Is it bad to include a full setup guide in the announcement post?
Yes, that often causes problems because it teaches search engines that the news post is the best how-to result. Keep the announcement’s “how it works” section short and push the full steps, requirements, limits, and troubleshooting onto the evergreen page.
What if I accidentally published the announcement under /integrations/?
Move it to the blog and add a 301 redirect from the old URL to preserve any equity you’ve already built. If you truly can’t move it, rewrite it to be clearly time-based and use a canonical to the evergreen integration page so the evergreen stays the primary reference.
How should I internally link the announcement and the evergreen page?
Link from the announcement to the evergreen page early using plain anchor text like “Setup guide” or “Integration details,” then link again near the end. Over time, add more internal links to the evergreen page from docs, FAQs, and relevant product pages so Google sees it as the main answer.
Should backlinks go to the announcement post or the evergreen integration page?
Default to pointing your strongest backlinks at the evergreen integration URL, because that’s the page meant to rank year-round and convert. Give the announcement a smaller link push for short-term discovery and launch buzz so it doesn’t steal the core “integrates with” terms.
How do I know if cannibalization is happening, and what do I do first?

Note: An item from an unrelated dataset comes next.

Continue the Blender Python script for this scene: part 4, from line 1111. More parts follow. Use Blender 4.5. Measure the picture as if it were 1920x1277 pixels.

Watch which URL ranks for your main “integrates with” query and whether the ranking URL flips week to week. If the announcement starts winning high-intent terms, reduce overlapping headings on the announcement, strengthen internal links to the evergreen page, and make the evergreen page more complete and current.
How often should I refresh the announcement post and the evergreen integration page?
Update the evergreen page whenever setup steps, permissions, pricing, or UI labels change, and add a visible “Last updated” note so visitors trust it. Refresh the announcement once after the launch window with any verified outcomes, then let it remain a dated record that points people back to the evergreen page for current instructions.